Rights group: Afghan police, courts failing women
KABUL - Agence France-Presse
An Afghan woman walks with her daughter during a wind storm in Kabul. Reuters photo
Afghanistan's criminal justice system has made little progress in the way it treats women accused of running away or adultery, despite public commitments from the Afghan president to protect women's rights, Human Right Watch said Wednesday.The New York-based group's report on women jailed for so-called "moral crimes" comes as many women's rights activists say they're worried that President Hamid Karzai will abandon promises to protect those rights as he tries to court the Taliban for peace talks. Under the Taliban regime, women were forced to wear body-and-face covering burqas and were not allowed out of the house without a male family member as an escort.
There is no entry in the Afghan penal code for the crime of "running away" and yet hundreds of women have been jailed for fleeing their families or husbands.
Women interviewed by Human Rights Watch often said they were trying to escape abusive husbands or forced marriages. In some cases, those who had left were assumed to have cheated on their husbands, and therefore were jailed for adultery, which is a criminal offense in Afghanistan.
The report said police, prosecutors and judges routinely ignore women's accusations of abuse, arguing even in the face of physical evidence that women are either lying about the abuse or making it seem more severe than it was.
In one case cited, prosecutors declined to file charges against the husband of a woman who went to police with wounds from being stabbed repeatedly with a screwdriver. The prosecutor did not question that her husband had inflicted the wounds, but declined to prosecute him because the injuries had not been life-threatening. The woman, identified as Nilofar M., was then imprisoned for adultery because she told prosecutors she had invited another man to her house.

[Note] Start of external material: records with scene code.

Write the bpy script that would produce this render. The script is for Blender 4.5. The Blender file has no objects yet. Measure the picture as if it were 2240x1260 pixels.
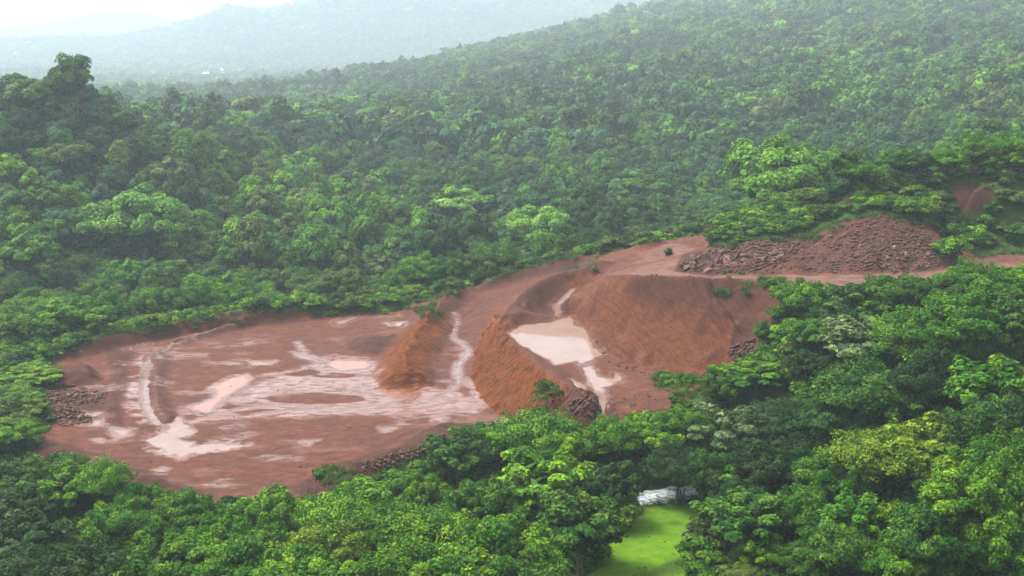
import bpy, math, random, time
import numpy as np
from mathutils import Vector, geometry
T0 = time.time()
rng = np.random.default_rng(7)
random.seed(7)
S = bpy.context.scene
COL = S.collection

# ------------------------------------------------------------------ camera
W, H, F = 2240.0, 1260.0, 2402.0           # photo size and focal length in its pixels
HORIZON = 60.0
CAM_Z = 50.0
PITCH = math.atan((H / 2 - HORIZON) / F)
cam = bpy.data.objects.new('camera', bpy.data.cameras.new('camera'))
COL.objects.link(cam)
cam.location = (0, 0, CAM_Z)
cam.rotation_euler = (math.radians(90) - PITCH, 0, 0)
cam.data.sensor_width = 36.0
cam.data.lens = 36.0 * F / W
cam.data.clip_start = 0.5
cam.data.clip_end = 40000
S.camera = cam

# ------------------------------------------------------------------ sky and sun
SUN_EL, SUN_AZ = math.radians(62), math.radians(-70)     # azimuth from +Y towards +X
world = bpy.data.worlds.new('World')
S.world = world
world.use_nodes = True
wn, wl = world.node_tree.nodes, world.node_tree.links
bg = wn['Background']
sky = wn.new('ShaderNodeTexSky')
sky.sky_type = 'NISHITA'
sky.sun_disc = False
sky.sun_elevation = SUN_EL
sky.sun_rotation = SUN_AZ
sky.dust_density = 4.0
sky.altitude = 100
hs = wn.new('ShaderNodeHueSaturation')                    # overcast: the cloud layer takes the blue out
hs.inputs['Saturation'].default_value = 0.30
wl.new(sky.outputs[0], hs.inputs['Color'])
wl.new(hs.outputs[0], bg.inputs['Color'])
bg.inputs['Strength'].default_value = 0.11
sun = bpy.data.objects.new('sun', bpy.data.lights.new('sun', 'SUN'))
COL.objects.link(sun)
sun.data.energy = 1.5
sun.data.angle = math.radians(18)
sun.data.color = (1.0, 0.96, 0.9)
sd = Vector((math.sin(SUN_AZ) * math.cos(SUN_EL), math.cos(SUN_AZ) * math.cos(SUN_EL), math.sin(SUN_EL)))
sun.rotation_euler = (-sd).to_track_quat('-Z', 'Y').to_euler()
sun.location = (0, 0, 300)

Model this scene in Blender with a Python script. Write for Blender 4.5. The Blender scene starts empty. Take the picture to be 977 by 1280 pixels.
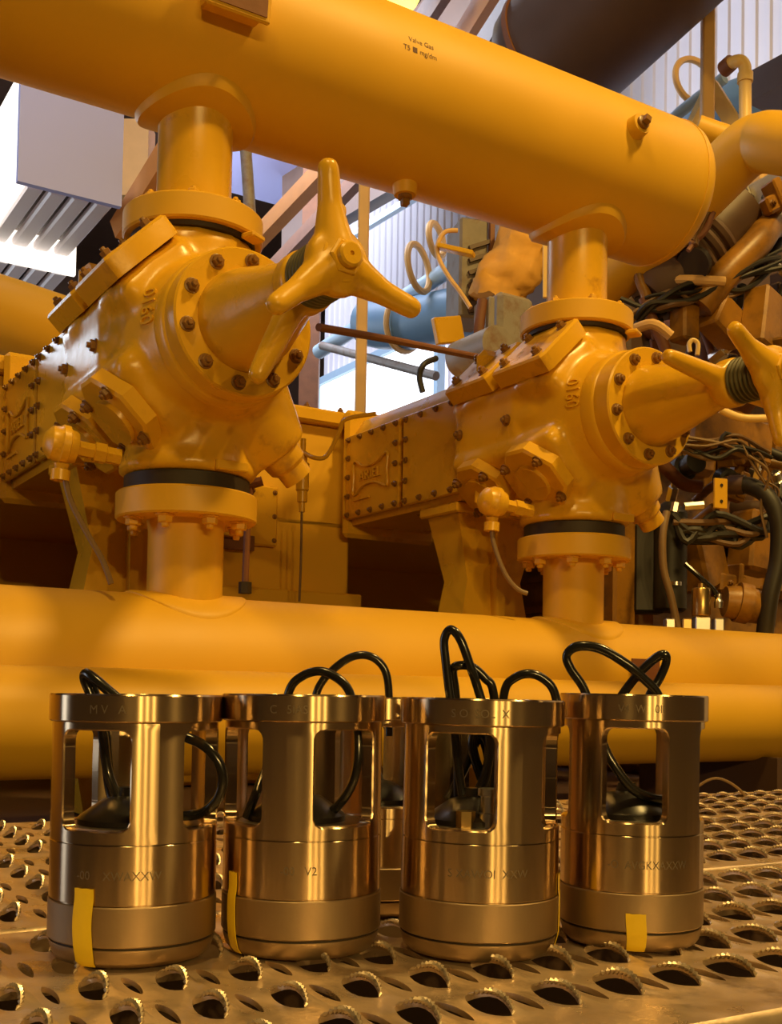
import bpy, math, random
from mathutils import Matrix, Vector
from math import sin, cos, pi, radians, sqrt, atan2, asin
random.seed(7)
scn = bpy.context.scene
COL = scn.collection
R_ = radians

# ------------------------------------------------------------------ camera
FPX, CX, CY = 1400.0, 488.5, 816.0
PITCH, ROLL, ZC = R_(2.0), R_(1.0), 1.0
cF = Vector((0, cos(PITCH), sin(PITCH)))
cU0 = Vector((0, -sin(PITCH), cos(PITCH)))
cR0 = Vector((1, 0, 0))
cR = cR0*cos(ROLL) + cU0*sin(ROLL)
cU = cU0*cos(ROLL) - cR0*sin(ROLL)
CAMP = Vector((0, 0, ZC))
cam = bpy.data.cameras.new('camera'); camo = bpy.data.objects.new('camera', cam); COL.objects.link(camo)
cam.sensor_fit = 'VERTICAL'; cam.sensor_height = 32.0; cam.sensor_width = 24.4
cam.lens = FPX/1280*32.0
cam.shift_y = (CY-640)/1280; cam.clip_start = .02; cam.clip_end = 200
camo.matrix_world = Matrix(((cR.x, cU.x, -cF.x, 0), (cR.y, cU.y, -cF.y, 0), (cR.z, cU.z, -cF.z, ZC), (0, 0, 0, 1)))
cam.dof.use_dof = False
scn.camera = camo

# ------------------------------------------------------------------ world, lamps, exposure
wd = bpy.data.worlds.new('world'); scn.world = wd; wd.use_nodes = True
wd.node_tree.nodes['Background'].inputs[0].default_value = (1.0, .62, .30, 1)
wd.node_tree.nodes['Background'].inputs[1].default_value = .055
scn.view_settings.view_transform = 'Standard'; scn.view_settings.look = 'None'
scn.view_settings.exposure = 0.0; scn.view_settings.gamma = 1.0; scn.view_settings.use_curve_mapping = False

def lamp(name, loc, power, col, size, aim=None, kind='AREA', size_y=None):
    l = bpy.data.lights.new(name, kind); l.energy = power; l.color = col
    if kind == 'AREA':
        l.size = size
        if size_y: l.shape = 'RECTANGLE'; l.size_y = size_y
        else: l.shape = 'DISK'
    else: l.shadow_soft_size = size
    o = bpy.data.objects.new(name, l); COL.objects.link(o); o.location = loc
    if aim is not None:
        o.rotation_euler = (Vector(aim)-Vector(loc)).to_track_quat('-Z', 'Y').to_euler()
    return o
WARM = (1.0, .64, .18)
# three small high-bay lamps hanging in a row behind and to the right of the photographer
lamp('high_bay_lamp', (1.20, -3.6, 2.5), 40, WARM, .07, (0.2, 1.4, 1.0))
lamp('high_bay_lamp', (1.85, -3.4, 2.5), 30, WARM, .07, (0.2, 1.4, 1.0))
lamp('high_bay_lamp', (2.50, -3.1, 2.5), 30, WARM, .07, (0.2, 1.4, 1.0))
# high-bay lamps over the machine hall
lamp('high_bay_lamp', (2.3, 1.3, 5.6), 178, WARM, .45, (0.7, 2.6, 1.6))
lamp('high_bay_lamp', (-.4, -.4, 5.6), 70, WARM, .45, (-0.3, 2.6, 1.4))
lamp('high_bay_lamp', (3.6, 4.2, 5.6), 14, WARM, .45, (1.3, 4.2, 1.6))
# daylight from the far left, plus added fills for side wall and housing
lamp('daylight_fill', (-1.42, 8.36, 5.7), 250, (.80, .85, 1.0), 4.0, (2.82, 11.0, 3.7), size_y=1.6)  # added fill that brightens the pale side wall
lamp('left_daylight', (-6.5, 9.0, 3.2), 170, (.78, .88, 1.0), 1.6, (0, .8, 1.0), size_y=3.0)
lamp('left_daylight', (-6.0, 1.2, 1.7), 45, (.80, .88, 1.0), 1.6, (-1.6, 6.2, 3.8), size_y=2.4)  # added fill for the intake housing's front and underside

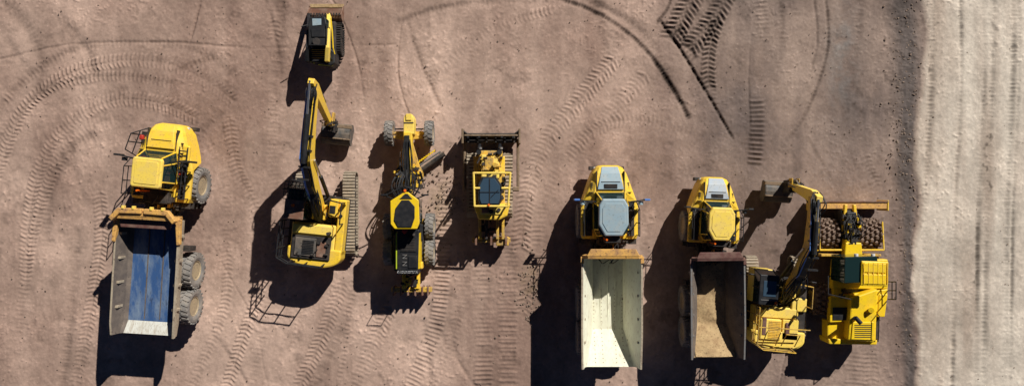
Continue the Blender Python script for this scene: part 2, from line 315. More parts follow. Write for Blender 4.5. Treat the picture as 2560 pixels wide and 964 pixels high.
    if kind==3:
        bm=bmesh.new(); nx,ny=24,60; vs=[]
        for j in range(ny+1):
            for i in range(nx+1):
                x=-1.15+2.3*i/nx; y=-6.05+5.6*j/ny
                base=1.42 if y>-4.3 else 1.46+(-4.3-y)/1.8*.89
                zz=base+.12+.07*math.sin(x*3+y*1.3)*math.cos(y*1.7)+random.uniform(-.025,.025)
                vs.append(bm.verts.new((x,y,zz)))
        for j in range(ny):
            for i in range(nx):
                a=j*(nx+1)+i; bm.faces.new((vs[a],vs[a+1],vs[a+nx+2],vs[a+nx+1]))
        v.mk('sand_residue',bm,SAND,smooth=True)
    return v
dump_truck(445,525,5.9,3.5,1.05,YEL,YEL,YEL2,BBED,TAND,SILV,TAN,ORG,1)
dump_truck(1511,615,0,0,1.0,YEL,PALE,PALE,CREAM,CREAM,CREAM,TAN,ORG,2)
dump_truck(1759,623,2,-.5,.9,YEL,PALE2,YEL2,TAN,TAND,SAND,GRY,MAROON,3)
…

"Police, with a crime victim sitting in front of them, see a criminal instead," said Heather Barr, the group's Afghanistan researcher and author of the report.
The report is based on interviews in October and November with 58 women and girls in Afghanistan who have been jailed for "moral crimes" primarily running away from home or adultery. About 400 women are currently in Afghan prisons because of moral crimes, the report said. That's lower than in August 2010, when the U.N. reported that 565 women were in detention in Afghanistan for moral crimes.
But those 400 remain imprisoned despite a numbers of releases by President Hamid Karzai of groups of women accused of moral crimes in recent years. In the most recent such incident, Karzai announced a blanket pardon earlier this month for women who ran away from their parents to make a love match or who chose a different husband than their families wanted. The government says it is working on identifying and releasing these women.
Neither the Interior Ministry, which controls the police and the prisons, nor the attorney general's office responded to calls seeking comment.
A spokesman for the Supreme Court said that men and women are treated equally in Afghanistan's laws and courts.
"The courts of this country hear equally cases of all Afghan citizens, without paying attention to whether they are men or women," spokesman Abdul Wakhil Omery. He said the chief justice had seen the Human Rights Watch report, but did not find specific enough evidence to prove wrongdoing or negligence in any individual cases.